I bought a burqa from the burqa seller. He was glad to see me and sold me a tallish burqa that would fit Hollie. I returned quickly back to the hotel. The security guards were glad to see me. We had a security guards brother be able to drive us to the gps coordinates. They could also bring their mother along in a burqa so it seemed it was a family driving out. However, this plan got cancelled.
I was back and forth with control office at the Kabul Airbase. Dozen of evacuation flights were coming in and there was hundred of thousands wanting to flee. It seemed like we were low priority. I told them I could make it back to Kabul by local taxi or something. They told us to keep on holding on tight for a plan.
The good thing was we had the internet. Holly was doing lives from our hotel room while I worked on numerous escape ideas. I chatted to my friend Benny and that helped while trying to plot escape.

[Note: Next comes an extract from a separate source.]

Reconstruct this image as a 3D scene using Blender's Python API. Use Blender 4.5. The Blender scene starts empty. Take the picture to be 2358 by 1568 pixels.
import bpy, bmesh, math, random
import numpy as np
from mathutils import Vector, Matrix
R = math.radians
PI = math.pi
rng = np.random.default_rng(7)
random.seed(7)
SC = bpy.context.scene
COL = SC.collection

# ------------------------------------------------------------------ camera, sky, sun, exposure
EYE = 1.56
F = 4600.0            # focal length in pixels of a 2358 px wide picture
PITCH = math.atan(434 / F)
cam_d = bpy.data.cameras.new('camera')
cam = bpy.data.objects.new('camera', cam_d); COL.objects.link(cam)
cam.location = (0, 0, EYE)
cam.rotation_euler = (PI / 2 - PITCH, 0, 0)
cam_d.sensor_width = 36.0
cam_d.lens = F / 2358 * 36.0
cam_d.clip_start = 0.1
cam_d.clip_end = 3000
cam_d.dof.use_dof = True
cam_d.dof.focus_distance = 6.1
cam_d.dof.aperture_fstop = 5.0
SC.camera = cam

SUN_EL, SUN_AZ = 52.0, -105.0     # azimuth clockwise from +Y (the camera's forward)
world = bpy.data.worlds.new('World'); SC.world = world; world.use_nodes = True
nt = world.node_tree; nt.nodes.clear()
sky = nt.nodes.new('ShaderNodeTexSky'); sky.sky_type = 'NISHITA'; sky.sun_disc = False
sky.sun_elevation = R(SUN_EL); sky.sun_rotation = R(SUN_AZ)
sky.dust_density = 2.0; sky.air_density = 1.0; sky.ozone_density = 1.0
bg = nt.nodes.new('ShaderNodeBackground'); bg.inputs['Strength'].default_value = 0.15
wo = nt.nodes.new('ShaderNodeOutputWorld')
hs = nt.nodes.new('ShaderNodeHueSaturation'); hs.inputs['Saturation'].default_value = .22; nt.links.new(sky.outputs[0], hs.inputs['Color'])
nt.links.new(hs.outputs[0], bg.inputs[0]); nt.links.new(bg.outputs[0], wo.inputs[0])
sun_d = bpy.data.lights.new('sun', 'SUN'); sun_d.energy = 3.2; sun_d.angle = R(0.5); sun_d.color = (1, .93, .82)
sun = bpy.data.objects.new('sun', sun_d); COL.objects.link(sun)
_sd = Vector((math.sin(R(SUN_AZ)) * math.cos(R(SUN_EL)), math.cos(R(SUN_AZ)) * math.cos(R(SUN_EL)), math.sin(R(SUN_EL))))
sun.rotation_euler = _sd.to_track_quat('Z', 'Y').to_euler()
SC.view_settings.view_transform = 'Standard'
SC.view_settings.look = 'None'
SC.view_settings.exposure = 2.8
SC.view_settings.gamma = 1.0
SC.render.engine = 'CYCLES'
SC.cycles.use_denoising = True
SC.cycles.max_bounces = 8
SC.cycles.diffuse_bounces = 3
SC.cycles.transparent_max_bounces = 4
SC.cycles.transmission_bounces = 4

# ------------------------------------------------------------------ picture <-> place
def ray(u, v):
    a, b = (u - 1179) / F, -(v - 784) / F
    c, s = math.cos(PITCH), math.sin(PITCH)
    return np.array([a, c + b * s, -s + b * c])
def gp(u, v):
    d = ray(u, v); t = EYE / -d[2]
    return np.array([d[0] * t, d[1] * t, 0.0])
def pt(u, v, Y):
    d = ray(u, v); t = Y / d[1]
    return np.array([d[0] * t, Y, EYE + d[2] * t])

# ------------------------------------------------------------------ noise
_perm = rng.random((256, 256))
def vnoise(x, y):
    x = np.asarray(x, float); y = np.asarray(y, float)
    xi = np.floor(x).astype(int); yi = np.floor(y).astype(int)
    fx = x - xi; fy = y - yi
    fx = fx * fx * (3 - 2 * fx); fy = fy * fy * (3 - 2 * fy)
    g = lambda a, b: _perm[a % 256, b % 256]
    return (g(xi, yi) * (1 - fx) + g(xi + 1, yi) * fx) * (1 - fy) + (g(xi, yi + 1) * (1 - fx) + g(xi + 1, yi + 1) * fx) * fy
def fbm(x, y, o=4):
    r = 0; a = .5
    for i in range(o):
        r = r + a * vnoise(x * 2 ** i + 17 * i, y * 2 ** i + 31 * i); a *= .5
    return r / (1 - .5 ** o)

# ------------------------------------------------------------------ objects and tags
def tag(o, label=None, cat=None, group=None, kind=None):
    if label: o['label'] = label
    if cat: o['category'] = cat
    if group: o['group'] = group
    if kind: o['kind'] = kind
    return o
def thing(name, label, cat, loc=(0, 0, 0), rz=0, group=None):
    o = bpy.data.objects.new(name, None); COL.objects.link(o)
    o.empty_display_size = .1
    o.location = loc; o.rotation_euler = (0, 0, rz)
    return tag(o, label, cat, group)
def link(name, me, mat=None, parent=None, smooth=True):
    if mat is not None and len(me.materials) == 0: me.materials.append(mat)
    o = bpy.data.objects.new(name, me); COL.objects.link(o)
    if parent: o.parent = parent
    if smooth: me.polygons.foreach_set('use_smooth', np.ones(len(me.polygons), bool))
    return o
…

Suddenly a plan came. We got a phone call and somebody was to come. It was a young Afghan man who worked for Kam Air in Mazar. He had a driver who would get us to the Uzbek border. Sounded good enough to me. The car would come get us. Lo and behold it was the Taliban.
Part of me was shitting bricks but then there must of been a plan. The Taliban driving looked like your local taxi driver. Turned out it was the new governor's brother. He apologized his brother couldn't be there. We took the opportunity to photograph them and interview them.
They answered politely and took us to the Uzbek Consulate. There we met their first secretary and security detail that were in full adidas jumpsuits. They had handguns strapped in their underwear and uzis.
The secretary took our passports and was informing the border guards. In a few hours we were ready to leave with the Uzbeks with the Taliban escorting us.